Leider muss man dem Spiel derzeit leider auch Abzüge bei der Stabilität geben. Während unseres Tests stürzte das Spiel mehrfach mit einer Videospeicher-Meldung ab. Auch andere Spieler berichten bei Steam oder Reddit von ähnlichen Abstürzen. Hier muss Virtuos dringend noch mit ein paar Patches nachbessern. Ob dies allein an der Unreal 5 Engine liegt, oder an der Integration in den alten Oblivion-Kern, lässt sich für uns schwer sagen.
Fazit
The Elder Scrolls IV: Oblivion Remastered gehört definitiv zu den besseren Remastered Spielen. Wo andere nur mit ein paar neuen Texturen und höheren Auflösungen daherkommen, hat Bethesda sich nicht lumpen lassen und das Spiel mit der Unreal-5 Engine quasi auf ganz neue Grafik-Beine gestellt.

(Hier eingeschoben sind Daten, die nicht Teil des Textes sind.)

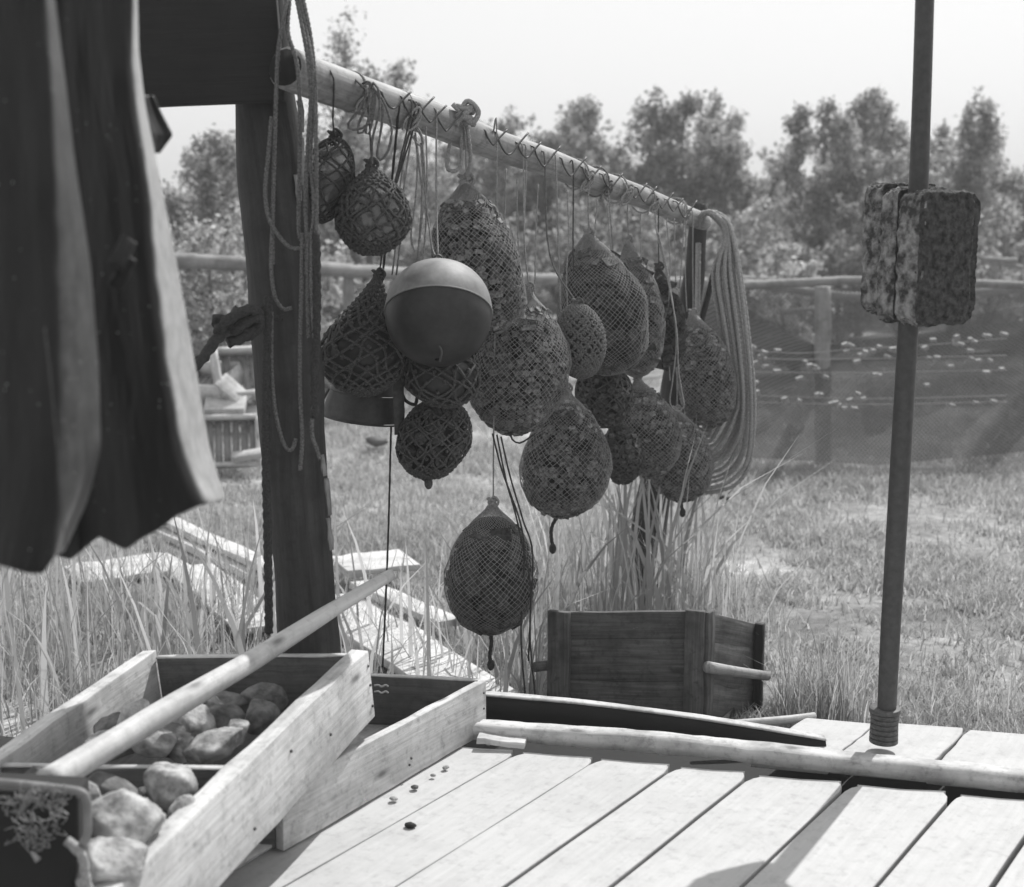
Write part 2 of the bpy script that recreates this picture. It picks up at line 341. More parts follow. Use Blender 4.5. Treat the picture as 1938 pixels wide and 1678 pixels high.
edging('edging_timber', 'edging board with its shaded side and sunlit top coloured in, running beneath the dark crate', [atz(860, 1330, .245), atz(925, 1336, .245), atz(1100, 1352, .245), atz(1300, 1378, .24), atz(1440, 1400, .222), atz(1560, 1420, .19)], .036, .07, M['darkwood'], M['logwood'])  # side shade and lit top are put into the two wood colours
log('edge_pole', 'short pale pole lying by the right foot of the dark crate', [atz(1330, 1372, .2), atz(1400, 1369, .2), atz(1480, 1363, .2), atz(1542, 1354, .2)], [.011, .013, .013, .010], M['logwood'], None, cat='pole')
mb = MB(); mb.plank(atz(905, 1395, DZ + .02), atz(995, 1406, DZ + .012), (0, 0, 1), .05, .018); tag(mb.build('batten', M['newwood'], bevel=.002), 'short flat batten on the deck by the corner of the pale wooden box', 'batten')
# planks of the landing behind the logs
Lb = EN * .52
for k, (da, db, ex, lab) in enumerate([(1.03, 1.22, -.02, 'pale plank lying next to the dark crate behind the edging log'), (1.225, 1.45, .02, 'pale worn plank just left of the foot of the cork float pole'), (1.457, 1.67, .0, 'broad pale plank to the right of the float pole foot'), (1.677, 1.92, -.03, 'pale plank cut off by the right edge of the picture')]):
    da -= 2.43; db -= 2.43
    def hit(d, off): t = ((E0 + EN * off - BN * d).dot(EN)) / BD.dot(EN); return BN * d + BD * t
    mb = MB(); vs = []; zt = .205 + .004 * (k % 2); ou = random.uniform(0, 30); ns = 9
    for q in range(ns + 1):
        t = q / ns; cc = .007 if q in (ns,) else 0
        a = hit(da, .10) * (1 - t) + hit(da, .45) * t + BN * (cc + random.uniform(-.002, .002)); b = hit(db, .10) * (1 - t) + hit(db, .45 + ex * .3) * t - BN * (cc + random.uniform(-.002, .002)); h_ = .004 * math.sin(t * 5 + k)
        for p_, z in ((a, zt + h_), (b, zt + h_), (b, zt - .03), (a, zt - .03)): vs.append((p_[0], p_[1], z))
    fs = [(q * 4 + w, (q + 1) * 4 + w, (q + 1) * 4 + (w + 1) % 4, q * 4 + (w + 1) % 4) for q in range(ns) for w in range(4)] + [(0, 1, 2, 3), tuple(ns * 4 + w for w in (3, 2, 1, 0))]
    uv = [[(ou + q * .05, w * .2), (ou + q * .05 + .05, w * .2), (ou + q * .05 + .05, w * .2 + .2), (ou + q * .05, w * .2 + .2)] for q in range(ns) for w in range(4)] + [[(0, 0)] * 4] * 2
    mb.add(vs, fs, uv); tag(mb.build('landing_plank', M['deck'], smooth=False, bevel=.004), lab, 'plank', 'planks behind the edging logs')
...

Das dürfte viele Freunde des Originals freuen, allerdings hätte Oblivion Remastered ein echter Knaller werden können, wenn man noch die Extrameile gelaufen wäre und ein paar von heute gewohnten Komfortfunktionen mit ins Spiel integriert hätte.
Die alte Karte, das Inventarsystem mit der Gewichtslimitierung oder auch Reißbrettdungeons wirken aus der Zeit gekommen. Auch die technischen Probleme und die vielen Abstürze mindern den Spielspaß. Wir zweifeln aber nicht daran, dass Virtuos hier noch nachbessern wird.
Zudem läuft die Mod-Community grade heiß und dürfte in Kürze alle vermissten Komfortfunktionen selbst nachliefern. Hätte man diese Punkte selbst in den Release eingebracht, wäre hier ein Träumchen von Rollenspiel entstanden.
Als großer Pluspunkt sei aber noch hervorgehoben, dass Oblivion Remastered direkt mit allen verfügbaren Addons des Originalspiels released wurde. So solltet ihr eine ganze Weile in die Welt von Tamriel eintauchen können.
So bleibt es am Ende bei einem gelungenem, aber keinem Perfekten Remaster.